Malatya Valisi'nden dinlediğim bir hikâye... Yan yana iki köy. Birinin delisi çok, diğerinde sadece bir tane. Bir gün o yalnız deliyi diğer köyün ahalisi görüyor. 'Deli geliyor' diye bağırıyorlar. Delinin cevabı: 'Keşke ben de sizin köylü olsaydım, o zaman deli olduğumu kimse fark etmezdi.' Memlekete deli lâzım. İnsan protesto edenlere bakıp, 'keşke ben de onlardan biri olsaydım, deli olduğumu fark etmezlerdi' diye düşünüyor.

İrfan Sönmez'in vebali var. Ağır laflarla beni töhmet altında bırakanlara derdimi anlatma ve onların fikirlerini dinleme fırsatı istiyorum. Nerede isterlerse. Particilik gelip geçici, ama Elazığ bir medeniyet sembolü olarak kalıcı. Hepimiz faniyiz. Yaşayacak olan liderler değil, hatta partiler bile değil bizi var eden hasletler.
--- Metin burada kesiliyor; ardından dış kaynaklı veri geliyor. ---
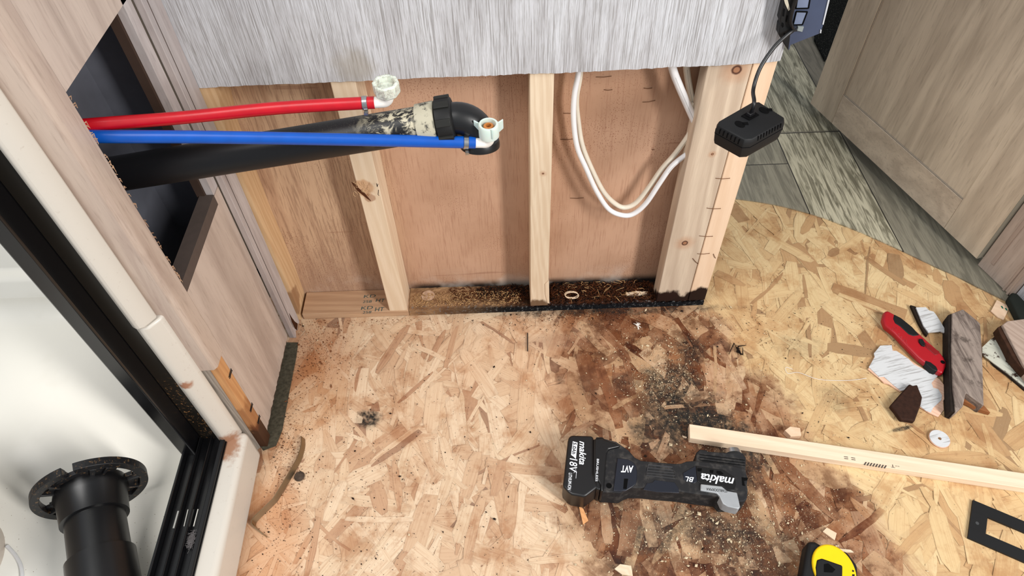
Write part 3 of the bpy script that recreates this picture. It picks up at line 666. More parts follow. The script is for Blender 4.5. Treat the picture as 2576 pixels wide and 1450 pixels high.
obj('coupling', lathe(F0, ax, [(.044, .128), (.0515, .1285), (.052, .20), (.047, .201)]), abs_black, pf_, smooth=True)
# toilet bowl edge at the far left, white tube on pan
tbc = (-.985, -.535, .03)
tb_ = thing('toilet', tbc, 'cream toilet bowl edge at the left border of the photo', 'toilet')
cer = plain('cream_ceramic', (206, 194, 182), .25, .5)
obj('bowl', lathe(tbc, (0, 0, 1), [(.09, 0), (.085, .03), (.10, .10), (.15, .18), (.172, .225), (.176, .24), (.170, .250), (.150, .250), (.14, .235), (.09, .12)], 64), cer, tb_, smooth=True)
o = obj('white_tube', tube(smoothpath([Zp(18, 1375, .034), Zp(40, 1400, .034), Zp(54, 1430, .034), Zp(57, 1480, .034)], 6), .0032, 10), white_vinyl); tag(o, 'thin white tube curling on the shower pan by the toilet', 'tube')

# ---------------------------------------------------------------- plumbing
A = dep(1062, 313, .93); B = dep(1125, 305, .928); L = dep(330, 432, .96)
axd = (B - L).normalized(); far = L - axd * .09
dp = thing('drain_pipe', (L.x, L.y, L.z), 'thick black plastic drain pipe with elbow through the cabinet opening', 'pipe')
obj('pipe', tube([far, L, A], .0245, 32), abs_dirty, dp, smooth=True)
obj('collar', lathe(A - axd * .006, axd, [(.025, 0), (.0275, .001), (.0285, .024), (.0275, .026), (.022, .027)], 36), abs_primer, dp, smooth=True)
c0 = A + axd * .021
nut = obj('slip_nut', lathe(c0, axd, [(.026, 0), (.0305, .001), (.0305, .020), (.029, .022), (.026, .023)], 36), plain('dusty_black_nut', (22, 22, 22), .55, .3), dp, smooth=True)
x_, y_ = frame(axd)
lugs = []
for k in range(8):
    a = 2 * math.pi * k / 8 + .25; d = x_ * math.cos(a) + y_ * math.sin(a); t = axd.cross(d); q = c0 + d * .0305
    vs = []
    for h in (.001, .021):
        for s in (-.005, .005):
            for rr in (-.002, .0028): vs.append(q + axd * h + t * s + d * rr)
    lugs.append((vs, [[0, 1, 3, 2], [4, 6, 7, 5], [0, 4, 5, 1], [2, 3, 7, 6], [0, 2, 6, 4], [1, 5, 7, 3]]))
obj('lugs', lugs, plain('dusty_black_lug', (32, 32, 29), .6, .3), nut, bevel=.0008)
E0 = c0 + axd * .022; down = Vector((.12, -.22, -1)).normalized(); rad = .030
# sweep from axd to down
cen = E0 + down * rad; arcp = [E0 - axd * .004] + [cen - down * rad * math.cos(a) + axd * rad * math.sin(a) for a in [math.radians(102) * k / 12 for k in range(0, 13)]]
obj('elbow', tube(arcp, [.0225] * len(arcp), 32), black_plastic, dp, smooth=True)
e1 = arcp[-1]; ed = (arcp[-1] - arcp[-2]).normalized()
obj('elbow_end', lathe(e1, ed, [(.022, -.004), (.0262, -.002), (.0275, .002), (.0275, .008), (.0255, .0085), (.0225, .0085), (.0225, .004)], 36), black_plastic, dp, smooth=True)

def pex(mat, pts, label, nm_mat, nutm, winged):
    P = [Vector(q) for q in pts]; r = thing('water_pipe', tuple(P[0]), label, 'pipe')
    obj('tube', tube(smoothpath(P, 6), .0081, 24), mat, r, smooth=True)
    e = P[-1]; d = (P[-1] - P[-2]).normalized()
    obj('crimp_ring', [lathe(e - d * .016, d, [(.0086, 0), (.0092, .0005), (.0092, .0065), (.0086, .007)], 28)] + ([box(e.x - .014, e.x - .009, e.y - .012, e.y - .006, e.z - .0108, e.z - .0075)]), steel, r, smooth=True)
    up = Vector((0, -.05, 1)).normalized(); cpt = e + d * .011
    path = [e - d * .002, e + d * .004] + [cpt + d * (.008 * math.sin(a)) + up * (.008 - .008 * math.cos(a)) for a in [math.pi / 2 * k / 6 for k in range(7)]]; t0 = path[-1]; path.append(t0 + up * .010)
    obj('elbow_fitting', tube(path, .0072, 20), nylon, r, smooth=True)
    nb = t0 + up * .003
    if winged:
        n = obj('wing_nut', lathe(nb, up, [(.0105, 0), (.0135, .002), (.0135, .020), (.0125, .0215), (.0100, .0215), (.0095, .012), (.0095, .010)], 32), nutm, r, smooth=True)
        for ang in (.35, math.pi + .35 - .7, -1.25):
            dd = Vector((math.cos(ang), math.sin(ang), 0)); tt = Vector((-dd.y, dd.x, 0)); w_ = .0075 if ang != -1.25 else .002
            a0, a1 = nb + dd * .011, nb + dd * (.013 + w_)
            obj('wing', loft([a0 - tt * .001 + up * .001, a1 - tt * .001 + up * .008, a1 - tt * .001 + up * .023, a0 - tt * .001 + up * .019], [a0 + tt * .001 + up * .001, a1 + tt * .001 + up * .008, a1 + tt * .001 + up * .023, a0 + tt * .001 + up * .019]), nutm, n, bevel=.0006)
        obj('washer', lathe(nb + up * .012, up, [(.0035, 0), (.0068, 0), (.0068, .006), (.0058, .007), (.0038, .007)], 24, close=True), amber, n, smooth=True)
    else:
        V_, F_ = lathe(nb, up, [(.010, -.002), (.0172, .004), (.0175, .005), (.0175, .019), (.0160, .020), (.0130, .020), (.012, .010)], 8)
        obj('hex_nut', (V_, F_), nutm, r, bevel=.0012)
    return r
Rr = [dep(90, 322, .80), dep(200, 316, .845), dep(450, 296, .875), dep(700, 272, .89), dep(932, 258, .90)]
Rr = [Vector((-.60, -.262, .723)), dep(205, 316, .835), dep(450, 297, .87), dep(700, 272, .89), dep(942, 258, .90)]
Bb = [Vector((-.60, -.275, .735)), dep(215, 343, .835), dep(500, 345, .865), dep(850, 351, .90), dep(1196, 359, .925)]
pex(red_pex, Rr, 'red plastic water pipe ending in a scaly white nut', None, nut_white, False)
pex(blue_pex, Bb, 'blue plastic water pipe ending in a milky winged nut', None, nut_clear, True)

# ---------------------------------------------------------------- cables in the right bay
def cable(px, yv, mat, label, r=.0052):
    P = smoothpath([Yp(x, y, yv) for x, y in px], 6)
    o = obj('electrical_cable', tube(P, r, 14, sx=.9), mat, smooth=True); tag(o, label, 'cable', 'electrical cables in the right bay'); return o, P
c1, P1 = cable([(1466, 100), (1455, 185), (1445, 240), (1443, 300), (1452, 370), (1475, 425), (1500, 480), (1530, 525), (1562, 541), (1592, 539), (1625, 512), (1660, 460), (1690, 418), (1728, 388)], .020, white_vinyl, 'white flat cable forming the lowest loop in the right bay')
c2, P2 = cable([(1468, 90), (1459, 190), (1450, 250), (1455, 310), (1466, 370), (1494, 437), (1520, 485), (1548, 513), (1572, 522), (1600, 510), (1632, 472), (1665, 425), (1700, 385), (1735, 335), (1745, 300), (1738, 262)], .031, cream_vinyl, 'cream flat cable looped just above the lowest white cable')
c3, P3 = cable([(1675, 90), (1692, 172), (1708, 215), (1724, 252), (1741, 290), (1754, 318)], .024, white_vinyl, 'white flat cable running down behind the right stud', .0075)
c4, P4 = cable([(1722, 90), (1727, 170), (1734, 220), (1743, 262), (1750, 288)], .042, cream_vinyl, 'tan flat cable farthest right beside the stud', .0065)
def printing(o, P, i0, i1, r):
    ps = []
    for k in range(i0, i1):
        a = P[k]; b = P[k + 1]; d = (b - a)
        for j in range(4):
            q = a + d * (j / 4 + .03); ps.append(tube([q + Vector((0, -r * .96, 0)), q + d * .13 + Vector((0, -r * .96, 0))], .0004, 4))
    obj('printing', ps, grey_ink, o)
printing(c1, P1, 70, 77, .0052); printing(c2, P2, 68, 84, .0052); printing(c3, P3, 8, 26, .0075); printing(c4, P4, 6, 20, .0065)

# ---------------------------------------------------------------- outlet and power brick
oq = thing('outlet_assembly', tuple(Yp(1990, 100, -.012)), 'dark receptacle and blue grey bracket hanging off the wall end', 'outlet')
def c4s(pts): return [(1740 + a / 3.625, b / 3.625) for a, b in pts]
br = obj('bracket', prismY([Yp(x, y, -.010) for x, y in c4s([(975, -260), (1330, -260), (1255, 0), (1197, 222), (1170, 298), (900, 405), (885, 455), (868, 440)])], -.012, -.0085), plain('blue_grey_bracket', (66, 78, 104), .35, .5), oq, bevel=.0006)
for pp in ([(975, -70), (1090, -70), (1065, 75), (950, 78)], [(955, 105), (1055, 108), (1010, 225), (925, 228)]):
    obj('window', prismY([Yp(x, y, -.0122) for x, y in c4s(pp)], -.0124, -.0112), plain('bracket_plate', (124, 136, 164), .3, .5), br)
    q = [Yp(x, y, -.0126) for x, y in c4s(pp)]
    obj('window_rim', [tube([q[i], q[(i + 1) % 4]], .0011, 6) for i in range(4)], hole_black, br)
obj('tab', prismY([Yp(x, y, -.0126) for x, y in c4s([(965, 235), (1020, 240), (1005, 285), (960, 275)])], -.0145, -.0120), plain('pale_tab', (150, 158, 158), .5, .3), br)
obj('edge_clip', [prismY([Yp(x, y, -.0122) for x, y in c4s(pp)], -.0135, -.0120) for pp in ([(1243, -10), (1256, 0), (1200, 222), (1190, 220)], [(1172, 268), (1183, 270), (1178, 300), (1168, 298)])], plain('bright_clip', (205, 208, 214), .4, .4), br)
rc = obj('receptacle', prismY([Yp(x, y, -.026) for x, y in c4s([(850, -260), (975, -260), (945, 0), (915, 180), (880, 455), (838, 395), (790, 312), (800, 235), (812, 215), (800, 180), (832, 40)])], -.028, -.012), black_matte, oq, bevel=.0012)
for pp in ([(838, 78), (852, 82), (842, 150), (828, 145)], [(866, 140), (876, 143), (866, 200), (855, 196)], [(826, 205), (838, 212), (840, 240), (828, 252), (820, 235)], [(842, 300), (850, 305), (846, 330), (838, 322)]):
    obj('slot', prismY([Yp(x, y, -.0282) for x, y in c4s(pp)], -.0286, -.0278), hole_black, rc)
obj('sticker', prismY([Yp(x, y, -.0283) for x, y in c4s([(838, -20), (870, -20), (897, 85), (882, 100), (850, 30)])], -.0286, -.0280), plain('cream_sticker', (206, 198, 178), .6, .2), rc)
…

Hepimizin her şeyi protesto hakkı var. Kendi aklımızla tepkimizi ifade ettiğimiz sürece. Protesto örgütleyenlere ve kitle psikolojisinin zaaflarını kullananlara düşen, bu hesabın dönüp kendilerine zarar vereceğini kavramaları. Bize düşen de etkili protesto eylemlerine bakıp, 'acaba bu protestoyu kim tezgâhladı?' diye sormak.